The Democratic Socialist Republic of Sri Lanka USD 2.4 billion International Sovereign Bond Offering

On March 7th, 2019, the Central Bank of Sri Lanka (CBSL), on behalf of the Democratic Socialist Republic of Sri Lanka (Sri Lanka), returned to the USD bond markets, successfully pricing a new issuance of USD 1.0 billion 5-year and USD 1.4 billion 10-year Senior Unsecured Fixed Rate Bonds (the Bonds) with maturity dates of March 14th, 2024 and March 14th, 2029, respectively. The Bonds have been rated ‘B2’, ‘B’ and ‘B' by Moody's Investors Service, Standard and Poor’s and Fitch Ratings respectively. 

This marks Sri Lanka’s thirteenth USD benchmark offering in the international bond markets since 2007, reflecting the international investor community’s continued support for Sri Lanka through the years. BOC International, Citigroup, Deutsche Bank, HSBC, J.P. Morgan, SMBC Nikko and Standard Chartered Bank acted as the Joint Lead Managers and Bookrunners on the successful transaction. 

Capitalizing on the strong market backdrop, and leveraging on the positive momentum generated by the recent IMF staff-level agreement on the fifth review of Sri Lanka’s Extended Fund Facility, Sri Lanka announced the transaction during the Asia morning of March 7th, 2019. The joint syndicates released terms and initial price guidance for new 5-year and 10-year tranches at 7.20% area and 8.20% area respectively. The transaction saw strong interest from a wide range of high quality investors, which allowed Sri Lanka to tighten final price guidance to 6.90% (+/- 5bps) on the 5-year tranche, and 7.90% (+/- 5 bps) on the 10-year tranche. The Bonds eventually priced at the tighter end of the range during New York hours, with a yield of 6.85% and 7.85% for the new 5-year and 10-year tranches, respectively, representing price tightening of 35 bps from initial guidance, for both tranches.

The final orderbook stood at over USD 2.7 billion across 190 accounts for the 5-year tranche and over USD 4.8 billion across 252 accounts for the 10-year tranche – clearly reflecting global investors' continued confidence and positive outlook on Sri Lanka’s economic growth story.

The orderbook was well diversified across both tranches. The 5-year tranche saw allocations of 39% to the U.S., 38% to Europe, and the remaining 23% to Asia. By investor type, the split was 91% to fund managers, 5% to insurance and pension funds, 3% to banks, and 1% to other investors. The 10-year tranche saw allocations of 44% to the U.S., 39% to Europe, and the remaining 17% to Asia. By investor type, the split was 90% to fund managers, 5% to insurance and pension funds, 4% to banks, and 1% to other investors. 

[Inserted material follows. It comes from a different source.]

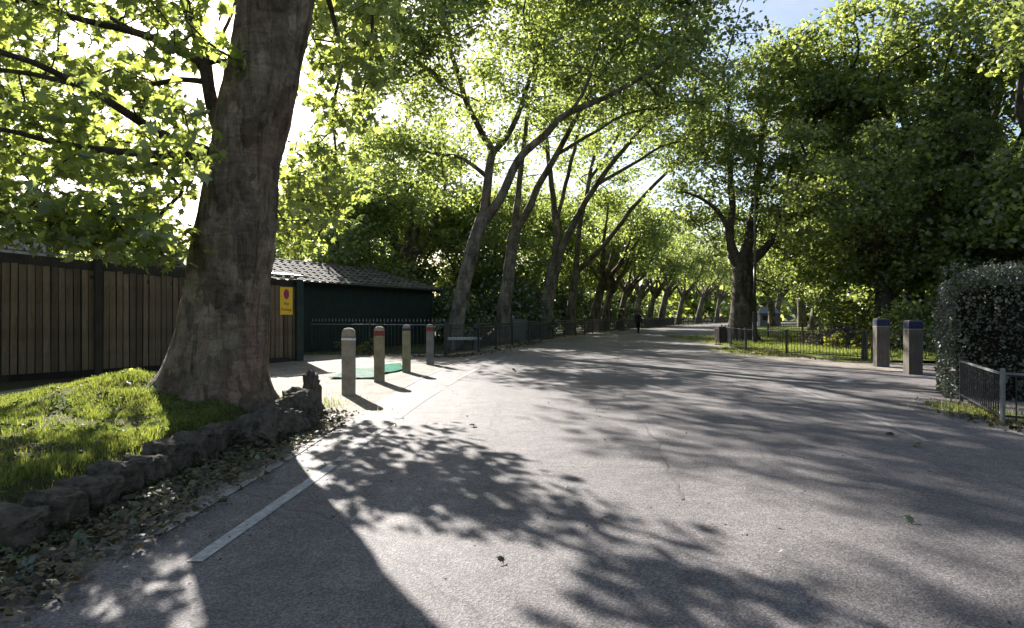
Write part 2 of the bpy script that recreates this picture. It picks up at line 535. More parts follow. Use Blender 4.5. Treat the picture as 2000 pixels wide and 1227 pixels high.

In a first for Sri Lanka, the Bonds are also expected to be listed on the London Stock Exchange (LSE), to be admitted to the LSE’s International Securities Market (ISM), in addition to the listing on the Singapore Exchange Securities Trading Limited (the SGXST), for the listing and quotation of the Bonds on the SGXST.

Note:

This press release is not an offer of securities for sale in the United States.  The securities referred to herein have not been and will not be registered under the U.S. Securities Act of 1933, as amended (the “Securities Act”), or any state securities laws of the United States, and may not be offered or sold in the United States absent registration or an applicable exemption from, or in a transaction not subject to, the registration requirements under the Securities Act and applicable state securities laws of the United States. Any public offering of securities to be made in the United States will be made by means of a prospectus that may be obtained from the issuer and that will contain detailed information about the issuer. Nothing in this press release shall constitute an offer to sell or the solicitation of an offer to buy securities in any jurisdiction in which such offer or sale would be unlawful. A rating is not a recommendation to buy, sell or hold the securities and may be subject to suspension, reduction or withdrawal at any time by the rating agency.